(Rows from a 3D scene dataset)
--- --- ---
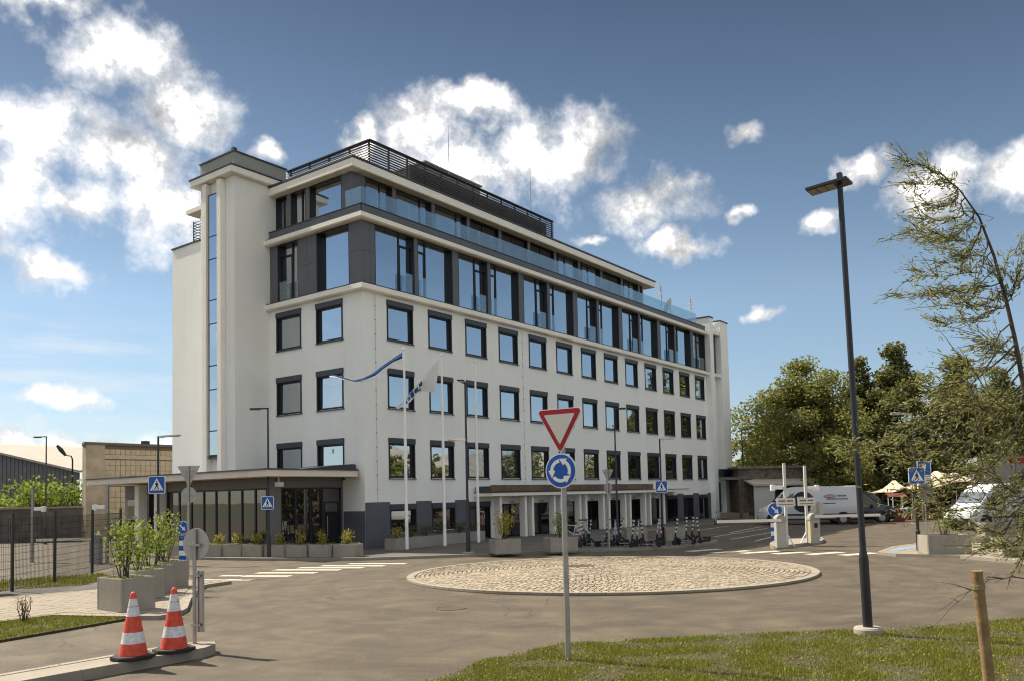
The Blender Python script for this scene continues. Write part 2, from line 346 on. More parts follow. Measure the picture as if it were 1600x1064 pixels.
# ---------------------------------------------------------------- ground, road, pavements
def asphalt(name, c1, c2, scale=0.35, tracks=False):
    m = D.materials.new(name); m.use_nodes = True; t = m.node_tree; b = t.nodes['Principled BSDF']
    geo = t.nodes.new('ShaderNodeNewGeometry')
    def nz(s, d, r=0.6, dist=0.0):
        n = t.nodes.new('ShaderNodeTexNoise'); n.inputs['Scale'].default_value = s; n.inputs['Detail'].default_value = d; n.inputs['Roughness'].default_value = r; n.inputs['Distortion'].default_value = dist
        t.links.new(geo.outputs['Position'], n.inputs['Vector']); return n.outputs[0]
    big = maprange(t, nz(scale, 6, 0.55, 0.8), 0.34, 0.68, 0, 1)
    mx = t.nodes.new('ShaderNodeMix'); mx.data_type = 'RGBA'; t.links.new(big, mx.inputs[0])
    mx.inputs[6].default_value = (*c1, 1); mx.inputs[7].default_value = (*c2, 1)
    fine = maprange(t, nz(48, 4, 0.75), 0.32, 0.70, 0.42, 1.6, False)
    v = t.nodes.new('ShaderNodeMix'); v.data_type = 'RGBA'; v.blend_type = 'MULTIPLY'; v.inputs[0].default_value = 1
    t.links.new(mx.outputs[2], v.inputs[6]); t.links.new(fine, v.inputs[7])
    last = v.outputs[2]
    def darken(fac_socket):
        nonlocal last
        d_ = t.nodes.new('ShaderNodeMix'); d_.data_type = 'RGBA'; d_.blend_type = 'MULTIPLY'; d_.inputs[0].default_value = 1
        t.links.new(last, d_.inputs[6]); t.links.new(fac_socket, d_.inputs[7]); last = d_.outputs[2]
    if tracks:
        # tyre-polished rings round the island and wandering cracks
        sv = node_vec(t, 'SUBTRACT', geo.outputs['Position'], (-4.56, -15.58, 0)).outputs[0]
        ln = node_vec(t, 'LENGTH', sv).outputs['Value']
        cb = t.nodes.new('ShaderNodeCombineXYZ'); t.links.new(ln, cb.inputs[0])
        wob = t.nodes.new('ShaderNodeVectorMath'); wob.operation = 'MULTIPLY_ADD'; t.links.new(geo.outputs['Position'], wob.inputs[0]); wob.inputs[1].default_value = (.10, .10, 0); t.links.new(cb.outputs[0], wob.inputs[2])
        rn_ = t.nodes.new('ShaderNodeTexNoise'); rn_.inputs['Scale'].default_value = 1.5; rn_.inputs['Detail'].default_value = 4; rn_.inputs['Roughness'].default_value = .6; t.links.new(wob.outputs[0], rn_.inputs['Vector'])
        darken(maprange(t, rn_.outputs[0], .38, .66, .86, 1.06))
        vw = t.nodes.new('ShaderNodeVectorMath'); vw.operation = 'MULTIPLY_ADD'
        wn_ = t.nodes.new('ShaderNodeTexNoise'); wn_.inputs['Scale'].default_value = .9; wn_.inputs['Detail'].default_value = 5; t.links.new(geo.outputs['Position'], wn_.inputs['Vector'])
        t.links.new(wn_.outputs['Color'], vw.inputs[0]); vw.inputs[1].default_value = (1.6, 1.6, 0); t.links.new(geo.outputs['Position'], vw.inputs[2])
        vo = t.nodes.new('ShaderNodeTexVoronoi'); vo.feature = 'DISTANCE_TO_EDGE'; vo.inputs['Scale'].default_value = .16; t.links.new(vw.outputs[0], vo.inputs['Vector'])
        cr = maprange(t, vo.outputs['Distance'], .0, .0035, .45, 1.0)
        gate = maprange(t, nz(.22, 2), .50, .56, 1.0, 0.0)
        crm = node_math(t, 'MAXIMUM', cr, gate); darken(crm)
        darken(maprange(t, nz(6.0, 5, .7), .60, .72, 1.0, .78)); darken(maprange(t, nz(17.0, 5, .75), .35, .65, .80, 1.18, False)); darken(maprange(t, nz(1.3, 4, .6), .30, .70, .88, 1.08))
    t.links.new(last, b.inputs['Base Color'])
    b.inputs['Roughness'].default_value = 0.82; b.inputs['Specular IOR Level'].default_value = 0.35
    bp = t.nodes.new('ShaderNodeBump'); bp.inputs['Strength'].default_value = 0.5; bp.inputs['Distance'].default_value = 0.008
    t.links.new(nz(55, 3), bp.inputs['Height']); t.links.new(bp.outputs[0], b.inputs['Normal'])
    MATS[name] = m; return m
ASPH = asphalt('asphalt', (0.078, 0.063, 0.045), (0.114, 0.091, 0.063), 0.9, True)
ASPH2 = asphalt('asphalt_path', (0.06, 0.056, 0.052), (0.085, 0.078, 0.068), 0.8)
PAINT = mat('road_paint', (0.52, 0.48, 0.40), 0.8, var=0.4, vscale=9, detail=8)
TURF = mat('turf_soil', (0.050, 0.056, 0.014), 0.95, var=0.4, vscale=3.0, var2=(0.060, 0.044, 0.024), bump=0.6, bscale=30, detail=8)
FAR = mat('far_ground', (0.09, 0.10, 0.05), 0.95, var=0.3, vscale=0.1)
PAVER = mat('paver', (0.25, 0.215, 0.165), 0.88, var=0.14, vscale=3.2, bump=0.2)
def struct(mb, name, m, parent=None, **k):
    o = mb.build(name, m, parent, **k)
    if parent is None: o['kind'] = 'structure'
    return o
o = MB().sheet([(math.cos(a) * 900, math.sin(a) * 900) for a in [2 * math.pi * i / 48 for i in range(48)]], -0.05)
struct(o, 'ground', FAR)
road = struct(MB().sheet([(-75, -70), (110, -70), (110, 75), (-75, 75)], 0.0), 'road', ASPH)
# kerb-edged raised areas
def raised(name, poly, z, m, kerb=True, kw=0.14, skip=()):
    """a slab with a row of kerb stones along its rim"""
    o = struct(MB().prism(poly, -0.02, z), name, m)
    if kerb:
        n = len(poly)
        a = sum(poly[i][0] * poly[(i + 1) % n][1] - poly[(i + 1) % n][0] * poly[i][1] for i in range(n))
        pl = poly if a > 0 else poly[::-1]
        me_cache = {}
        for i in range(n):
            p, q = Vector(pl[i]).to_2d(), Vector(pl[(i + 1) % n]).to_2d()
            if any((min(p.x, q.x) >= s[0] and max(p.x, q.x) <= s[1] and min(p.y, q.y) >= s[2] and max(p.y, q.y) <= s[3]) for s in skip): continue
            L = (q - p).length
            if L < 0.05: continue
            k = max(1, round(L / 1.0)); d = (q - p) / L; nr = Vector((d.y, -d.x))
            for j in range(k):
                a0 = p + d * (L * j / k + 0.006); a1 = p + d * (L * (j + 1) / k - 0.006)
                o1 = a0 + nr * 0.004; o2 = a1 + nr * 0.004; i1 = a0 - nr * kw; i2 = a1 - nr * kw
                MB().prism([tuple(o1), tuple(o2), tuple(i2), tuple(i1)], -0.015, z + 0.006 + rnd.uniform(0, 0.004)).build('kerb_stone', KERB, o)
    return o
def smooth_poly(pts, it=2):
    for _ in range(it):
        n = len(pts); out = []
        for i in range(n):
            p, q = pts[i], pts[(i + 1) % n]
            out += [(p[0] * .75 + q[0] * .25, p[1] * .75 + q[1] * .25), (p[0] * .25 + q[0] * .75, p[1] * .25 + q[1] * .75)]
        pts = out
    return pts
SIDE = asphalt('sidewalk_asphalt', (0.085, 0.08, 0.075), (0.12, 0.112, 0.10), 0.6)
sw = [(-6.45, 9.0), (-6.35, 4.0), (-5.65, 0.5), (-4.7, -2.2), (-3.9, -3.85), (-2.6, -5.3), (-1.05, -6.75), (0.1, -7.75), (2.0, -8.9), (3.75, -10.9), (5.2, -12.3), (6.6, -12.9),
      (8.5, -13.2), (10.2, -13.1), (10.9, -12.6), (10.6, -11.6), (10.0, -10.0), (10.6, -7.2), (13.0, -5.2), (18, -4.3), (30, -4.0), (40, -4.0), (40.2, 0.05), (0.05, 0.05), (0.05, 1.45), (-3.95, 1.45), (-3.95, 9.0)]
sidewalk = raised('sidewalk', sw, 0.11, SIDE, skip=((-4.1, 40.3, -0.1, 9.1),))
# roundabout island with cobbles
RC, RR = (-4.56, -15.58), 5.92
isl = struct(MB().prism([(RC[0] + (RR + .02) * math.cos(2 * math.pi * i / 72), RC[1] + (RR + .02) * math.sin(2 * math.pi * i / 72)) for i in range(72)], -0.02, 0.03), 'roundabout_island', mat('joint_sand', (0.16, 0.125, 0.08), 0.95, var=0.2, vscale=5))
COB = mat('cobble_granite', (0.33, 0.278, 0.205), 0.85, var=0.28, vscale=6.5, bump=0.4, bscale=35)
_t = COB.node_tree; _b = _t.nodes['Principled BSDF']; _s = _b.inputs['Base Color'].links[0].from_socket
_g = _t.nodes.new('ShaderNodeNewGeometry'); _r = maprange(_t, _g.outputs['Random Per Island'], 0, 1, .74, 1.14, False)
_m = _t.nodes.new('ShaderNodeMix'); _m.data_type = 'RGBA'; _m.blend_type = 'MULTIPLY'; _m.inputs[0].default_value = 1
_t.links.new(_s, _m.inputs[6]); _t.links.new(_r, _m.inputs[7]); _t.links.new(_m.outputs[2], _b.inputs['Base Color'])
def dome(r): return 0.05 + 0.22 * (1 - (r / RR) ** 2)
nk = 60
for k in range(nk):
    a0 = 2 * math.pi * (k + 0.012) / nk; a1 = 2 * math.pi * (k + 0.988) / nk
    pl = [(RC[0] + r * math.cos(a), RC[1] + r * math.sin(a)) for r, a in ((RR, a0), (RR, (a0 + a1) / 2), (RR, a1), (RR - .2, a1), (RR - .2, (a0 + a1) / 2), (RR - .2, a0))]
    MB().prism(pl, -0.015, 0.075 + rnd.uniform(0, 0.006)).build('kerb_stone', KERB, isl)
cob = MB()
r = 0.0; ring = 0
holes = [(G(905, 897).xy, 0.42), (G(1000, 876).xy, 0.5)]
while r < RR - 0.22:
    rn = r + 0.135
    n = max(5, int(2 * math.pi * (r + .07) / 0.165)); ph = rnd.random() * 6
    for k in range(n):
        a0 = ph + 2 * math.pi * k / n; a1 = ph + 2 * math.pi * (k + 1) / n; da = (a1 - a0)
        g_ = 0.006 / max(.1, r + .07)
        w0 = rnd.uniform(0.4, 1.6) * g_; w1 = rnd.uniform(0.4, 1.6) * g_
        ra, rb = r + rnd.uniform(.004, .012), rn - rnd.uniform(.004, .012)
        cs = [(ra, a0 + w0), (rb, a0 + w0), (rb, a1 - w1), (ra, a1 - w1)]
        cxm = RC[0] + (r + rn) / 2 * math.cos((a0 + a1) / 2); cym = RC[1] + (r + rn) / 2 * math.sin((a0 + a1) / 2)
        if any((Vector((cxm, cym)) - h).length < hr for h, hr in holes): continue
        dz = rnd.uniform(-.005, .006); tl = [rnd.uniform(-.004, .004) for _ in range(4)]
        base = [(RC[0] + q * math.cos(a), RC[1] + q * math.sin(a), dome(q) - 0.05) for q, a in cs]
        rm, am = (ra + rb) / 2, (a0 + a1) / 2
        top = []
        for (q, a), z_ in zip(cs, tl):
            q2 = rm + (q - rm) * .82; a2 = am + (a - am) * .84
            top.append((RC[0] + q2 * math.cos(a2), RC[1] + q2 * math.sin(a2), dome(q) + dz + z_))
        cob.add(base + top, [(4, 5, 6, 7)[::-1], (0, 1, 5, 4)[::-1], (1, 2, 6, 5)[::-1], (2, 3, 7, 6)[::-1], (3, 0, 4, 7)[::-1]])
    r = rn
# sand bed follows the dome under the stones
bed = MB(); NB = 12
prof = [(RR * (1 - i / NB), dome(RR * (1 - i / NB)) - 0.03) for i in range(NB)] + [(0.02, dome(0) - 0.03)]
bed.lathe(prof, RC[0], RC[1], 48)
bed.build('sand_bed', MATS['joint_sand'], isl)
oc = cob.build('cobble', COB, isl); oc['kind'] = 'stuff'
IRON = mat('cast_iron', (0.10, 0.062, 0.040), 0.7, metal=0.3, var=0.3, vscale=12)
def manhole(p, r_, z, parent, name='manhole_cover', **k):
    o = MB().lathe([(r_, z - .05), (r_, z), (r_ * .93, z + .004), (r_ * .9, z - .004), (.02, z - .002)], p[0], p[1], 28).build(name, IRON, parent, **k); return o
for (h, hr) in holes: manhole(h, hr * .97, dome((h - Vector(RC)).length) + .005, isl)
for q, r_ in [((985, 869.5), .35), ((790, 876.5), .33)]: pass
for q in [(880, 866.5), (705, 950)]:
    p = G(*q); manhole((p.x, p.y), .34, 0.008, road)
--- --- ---
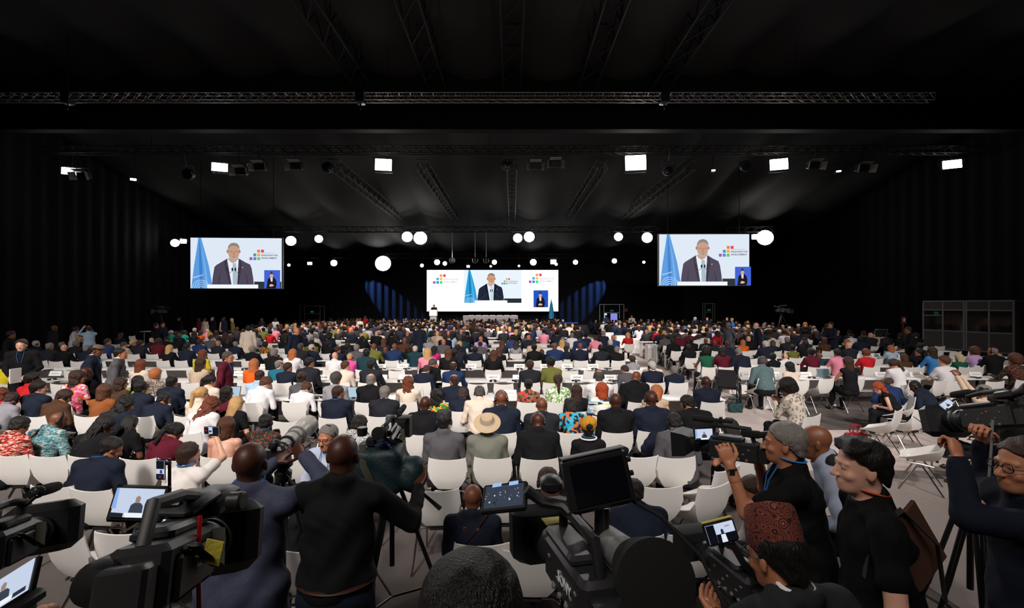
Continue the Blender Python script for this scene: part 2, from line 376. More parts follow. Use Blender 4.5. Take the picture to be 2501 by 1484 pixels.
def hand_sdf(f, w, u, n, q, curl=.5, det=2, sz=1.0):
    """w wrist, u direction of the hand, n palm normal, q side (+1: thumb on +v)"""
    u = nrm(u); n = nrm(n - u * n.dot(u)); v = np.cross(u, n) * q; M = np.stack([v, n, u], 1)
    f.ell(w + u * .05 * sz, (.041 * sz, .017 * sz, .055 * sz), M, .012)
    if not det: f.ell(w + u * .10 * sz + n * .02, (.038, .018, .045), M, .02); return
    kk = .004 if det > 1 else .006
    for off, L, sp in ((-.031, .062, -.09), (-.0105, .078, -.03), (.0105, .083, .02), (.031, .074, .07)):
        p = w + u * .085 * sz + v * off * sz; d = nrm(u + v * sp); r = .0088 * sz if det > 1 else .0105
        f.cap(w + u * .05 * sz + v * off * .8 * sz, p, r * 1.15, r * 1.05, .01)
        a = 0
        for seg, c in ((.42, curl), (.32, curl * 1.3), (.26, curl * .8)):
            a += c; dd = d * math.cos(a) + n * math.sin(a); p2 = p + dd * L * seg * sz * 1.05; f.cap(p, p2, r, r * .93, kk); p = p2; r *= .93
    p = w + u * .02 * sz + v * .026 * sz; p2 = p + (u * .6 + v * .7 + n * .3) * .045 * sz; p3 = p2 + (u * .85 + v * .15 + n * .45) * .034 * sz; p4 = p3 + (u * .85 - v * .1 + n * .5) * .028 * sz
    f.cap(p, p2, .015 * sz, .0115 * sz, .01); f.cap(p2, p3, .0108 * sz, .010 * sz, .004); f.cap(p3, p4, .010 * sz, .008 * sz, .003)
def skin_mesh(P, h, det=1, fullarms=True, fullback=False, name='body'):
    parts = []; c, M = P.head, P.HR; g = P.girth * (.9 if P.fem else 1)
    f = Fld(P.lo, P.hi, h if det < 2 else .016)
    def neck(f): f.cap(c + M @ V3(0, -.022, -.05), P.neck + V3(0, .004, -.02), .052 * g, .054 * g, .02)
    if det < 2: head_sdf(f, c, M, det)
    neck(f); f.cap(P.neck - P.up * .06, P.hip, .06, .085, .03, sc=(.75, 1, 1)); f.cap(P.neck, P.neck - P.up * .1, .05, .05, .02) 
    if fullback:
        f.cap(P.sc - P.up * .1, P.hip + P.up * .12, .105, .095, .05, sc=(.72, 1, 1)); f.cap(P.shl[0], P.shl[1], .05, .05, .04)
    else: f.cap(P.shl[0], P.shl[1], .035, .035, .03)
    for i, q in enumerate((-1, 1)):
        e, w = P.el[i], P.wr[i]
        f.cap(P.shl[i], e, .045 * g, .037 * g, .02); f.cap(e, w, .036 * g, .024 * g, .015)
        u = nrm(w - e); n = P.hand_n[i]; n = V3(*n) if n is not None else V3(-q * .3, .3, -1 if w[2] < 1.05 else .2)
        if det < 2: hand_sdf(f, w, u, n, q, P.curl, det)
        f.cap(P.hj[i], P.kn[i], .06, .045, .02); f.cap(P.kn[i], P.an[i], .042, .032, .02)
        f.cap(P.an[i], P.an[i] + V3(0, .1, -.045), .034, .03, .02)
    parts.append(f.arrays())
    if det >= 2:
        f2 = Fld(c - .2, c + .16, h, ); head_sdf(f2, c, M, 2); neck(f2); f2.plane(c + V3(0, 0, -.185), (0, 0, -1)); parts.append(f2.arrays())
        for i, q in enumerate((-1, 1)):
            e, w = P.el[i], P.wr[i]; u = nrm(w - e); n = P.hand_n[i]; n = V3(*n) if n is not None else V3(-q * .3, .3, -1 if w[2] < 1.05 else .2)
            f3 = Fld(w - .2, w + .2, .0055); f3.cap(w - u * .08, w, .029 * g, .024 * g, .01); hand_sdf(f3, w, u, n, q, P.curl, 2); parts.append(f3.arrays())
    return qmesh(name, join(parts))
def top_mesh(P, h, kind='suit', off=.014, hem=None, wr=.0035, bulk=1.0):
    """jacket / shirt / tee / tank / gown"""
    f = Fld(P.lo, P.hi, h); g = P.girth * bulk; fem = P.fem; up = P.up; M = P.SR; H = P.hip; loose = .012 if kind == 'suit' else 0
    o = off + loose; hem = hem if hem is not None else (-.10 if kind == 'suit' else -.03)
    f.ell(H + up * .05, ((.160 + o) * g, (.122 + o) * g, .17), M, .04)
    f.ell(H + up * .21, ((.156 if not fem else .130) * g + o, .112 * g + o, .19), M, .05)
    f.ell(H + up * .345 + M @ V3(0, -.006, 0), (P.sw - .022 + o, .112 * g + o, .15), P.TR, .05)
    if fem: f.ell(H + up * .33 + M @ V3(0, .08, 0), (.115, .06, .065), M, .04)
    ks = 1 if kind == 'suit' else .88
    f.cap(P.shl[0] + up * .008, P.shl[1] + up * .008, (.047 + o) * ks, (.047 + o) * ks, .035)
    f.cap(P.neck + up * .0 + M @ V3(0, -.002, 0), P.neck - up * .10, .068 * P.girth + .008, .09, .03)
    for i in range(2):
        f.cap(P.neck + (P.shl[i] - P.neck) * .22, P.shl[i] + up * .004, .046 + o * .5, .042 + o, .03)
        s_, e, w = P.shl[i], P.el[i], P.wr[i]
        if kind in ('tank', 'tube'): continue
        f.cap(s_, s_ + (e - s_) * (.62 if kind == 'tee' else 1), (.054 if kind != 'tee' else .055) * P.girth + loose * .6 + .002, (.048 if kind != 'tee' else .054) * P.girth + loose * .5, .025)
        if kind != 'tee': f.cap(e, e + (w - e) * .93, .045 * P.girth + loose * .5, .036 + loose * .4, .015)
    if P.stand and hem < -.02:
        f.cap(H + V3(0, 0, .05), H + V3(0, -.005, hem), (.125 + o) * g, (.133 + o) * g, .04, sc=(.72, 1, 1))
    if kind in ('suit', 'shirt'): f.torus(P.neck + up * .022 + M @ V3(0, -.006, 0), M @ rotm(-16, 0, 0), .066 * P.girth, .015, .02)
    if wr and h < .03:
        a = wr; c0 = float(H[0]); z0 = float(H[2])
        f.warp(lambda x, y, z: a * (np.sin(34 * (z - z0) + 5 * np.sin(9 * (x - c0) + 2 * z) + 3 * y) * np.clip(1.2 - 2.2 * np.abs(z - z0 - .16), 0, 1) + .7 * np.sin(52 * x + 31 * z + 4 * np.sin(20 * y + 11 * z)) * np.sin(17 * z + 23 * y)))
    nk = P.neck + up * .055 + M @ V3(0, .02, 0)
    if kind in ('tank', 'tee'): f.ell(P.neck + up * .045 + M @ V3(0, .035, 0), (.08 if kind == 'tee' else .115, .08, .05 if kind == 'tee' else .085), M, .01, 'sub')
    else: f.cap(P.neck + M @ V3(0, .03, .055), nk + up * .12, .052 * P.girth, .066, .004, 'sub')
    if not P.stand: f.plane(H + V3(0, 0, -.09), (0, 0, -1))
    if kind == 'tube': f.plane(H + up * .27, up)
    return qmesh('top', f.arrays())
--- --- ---
» Description of the task
Your task is to gather all lines from the entries above that hold the word "Python".

» Complete output
The Blender Python script for this scene continues. Write part 2, from line 346 on. More parts follow. Measure the picture as if it were 1600x1064 pixels.
Continue the Blender Python script for this scene: part 2, from line 376. More parts follow. Use Blender 4.5. Take the picture to be 2501 by 1484 pixels.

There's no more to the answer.